Question

Resolve the given fraction into partial fractions
$\dfrac{{{\text{3}}{{\text{x}}^3} - 8{{\text{x}}^2} + 10}}{{{{\left( {{\text{x - 1}}} \right)}^4}}}$

Answer 1

Hint: To solve the given equation we apply the partial fraction decomposition method, i.e. we write out the partial fraction for each factor, then solve for coefficients by substituting zeroes in the equation.

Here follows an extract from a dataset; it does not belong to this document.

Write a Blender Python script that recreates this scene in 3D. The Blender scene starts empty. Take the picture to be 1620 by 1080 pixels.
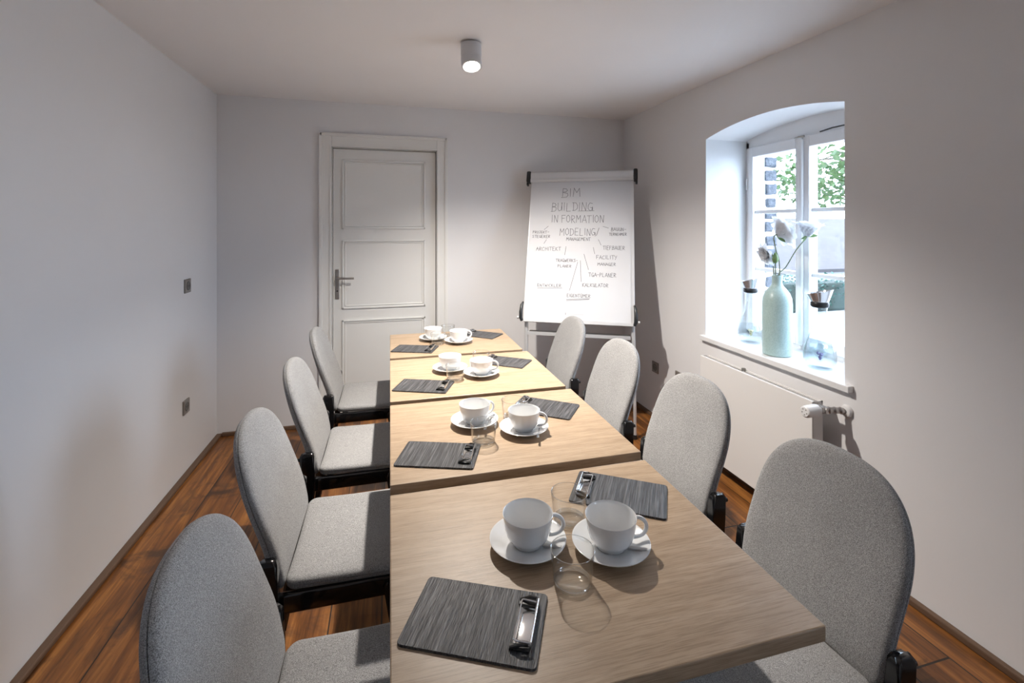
import bpy, bmesh, math, random
from mathutils import Vector, Matrix, Euler
random.seed(7)
PI = math.pi
SC = bpy.context.scene
COL = SC.collection

# ------------------------------------------------------------------ camera
CAM_H = 1.45
cam = bpy.data.cameras.new('camera')
cam_o = bpy.data.objects.new('camera', cam); COL.objects.link(cam_o)
cam.sensor_fit = 'HORIZONTAL'; cam.sensor_width = 36.0
cam.lens = 36.0 * 740.0 / 1620.0
cam.shift_x = 0.0
cam.shift_y = -(540.0 - 358.0) / 1620.0
cam.clip_start = 0.02
cam_o.location = (0, 0, CAM_H)
cam_o.rotation_euler = (PI / 2, 0, -math.radians(14.617722))
SC.camera = cam_o

# ------------------------------------------------------------------ view and world
SC.view_settings.view_transform = 'Standard'
SC.view_settings.look = 'None'
SC.view_settings.exposure = 0.26
SC.cycles.transparent_max_bounces = 32
SC.view_settings.gamma = 1.0
SC.view_settings.use_curve_mapping = False

SKY_STRENGTH = 12.5
world = bpy.data.worlds.new('world'); SC.world = world
world.use_nodes = True
wn = world.node_tree.nodes; wl = world.node_tree.links
bg = wn['Background']
bg.inputs['Color'].default_value = (0.70, 0.83, 1.0, 1)
bg.inputs['Strength'].default_value = SKY_STRENGTH

# daylight portals in the two window openings (sampling guides only, they give no light)
def portal(name, y, z):
    l = bpy.data.lights.new(name, 'AREA'); l.shape = 'RECTANGLE'; l.size = 1.0; l.size_y = 1.4
    l.cycles.is_portal = True
    o = bpy.data.objects.new(name, l); COL.objects.link(o)
    o.location = (2.50, y, z)
    o.rotation_euler = (0, PI / 2, 0)     # local -Z towards -X (into the room)
    return o
portal('window_portal', 2.1, 1.4)
portal('rear_window_portal', -0.55, 1.4)

LAMP = Vector((0.39, 2.30, 2.362))
LAMP_POWER = 262.0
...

Complete step-by-step answer:
Given Data,
$\dfrac{{{\text{3}}{{\text{x}}^3} - 8{{\text{x}}^2} + 10}}{{{{\left( {{\text{x - 1}}} \right)}^4}}}$ Can be resolved into partial fraction as $\dfrac{{\text{A}}}{{{\text{x - 1}}}} + \dfrac{{\text{B}}}{{{{\left( {{\text{x}} - 1} \right)}^2}}} + \dfrac{{\text{C}}}{{{{\left( {{\text{x - 1}}} \right)}^3}}} + \dfrac{{\text{D}}}{{{{\left( {{\text{x - 1}}} \right)}^4}}}$
So, ${\text{3}}{{\text{x}}^3} - 8{{\text{x}}^2} + 10$= ${\text{A}}{\left( {{\text{x - 1}}} \right)^3} + {\text{B}}{\left( {{\text{x - 1}}} \right)^2} + {\text{C}}\left( {{\text{x - 1}}} \right) + {\text{D}}$
Put x = 1 in the above equation we get 3 – 8 + 10 = D
⟹D = 5.
${\text{3}}{{\text{x}}^3} - 8{{\text{x}}^2} + 10$= ${\text{A}}\left( {{{\text{x}}^3} - 1 - 3{{\text{x}}^2}{\text{ + 3x}}} \right) + {\text{B}}\left( {{{\text{x}}^2}{\text{ + 1 - 2x}}} \right) + {\text{C}}\left( {{\text{x - 1}}} \right) + {\text{D}}$
$\left( {{{\left( {{\text{a - b}}} \right)}^3} = {{\text{a}}^3} - {{\text{b}}^3} - {\text{3}}{{\text{a}}^2}{\text{b + 3a}}{{\text{b}}^2}{\text{ and }}{{\left( {{\text{a - b}}} \right)}^2} = {{\text{a}}^2} + {{\text{b}}^2} - 2{\text{ab}}} \right)$
Now comparing the coefficients of ${{\text{a}}^3}$on both sides, we get, A = 3.
So the equation reduces to ${\text{3}}{{\text{x}}^3} - 8{{\text{x}}^2} + 10$= $3\left( {{{\text{x}}^3} - 1 - 3{{\text{x}}^2}{\text{ + 3x}}} \right) + {\text{B}}\left( {{{\text{x}}^2}{\text{ + 1 - 2x}}} \right) + {\text{C}}\left( {{\text{x - 1}}} \right) + {\text{D}}$
Now compare the constant on both sides we get, 10 = -3 + B – C + 5
⟹8 = B – C --- (1)
Comparing the coefficient of ${{\text{x}}^2}$, we get -8 = -9 + B
⟹B = 1
Put B = 1 in (1) we get C = -7.
∴ $\dfrac{{{\text{3}}{{\text{x}}^3} - 8{{\text{x}}^2} + 10}}{{{{\left( {{\text{x - 1}}} \right)}^4}}}$= $\dfrac{3}{{{\text{x - 1}}}} + \dfrac{1}{{{{\left( {{\text{x}} - 1} \right)}^2}}} - \dfrac{7}{{{{\left( {{\text{x - 1}}} \right)}^3}}} + \dfrac{5}{{{{\left( {{\text{x - 1}}} \right)}^4}}}$

Note: In order to solve this type of question it is essential to know the steps involved in the partial fraction decomposition method. In algebra, the partial fraction decomposition or partial fraction expansion of a rational function is an operation that consists of expressing the fraction as a sum of a polynomial and one or several fractions with a simpler denominator.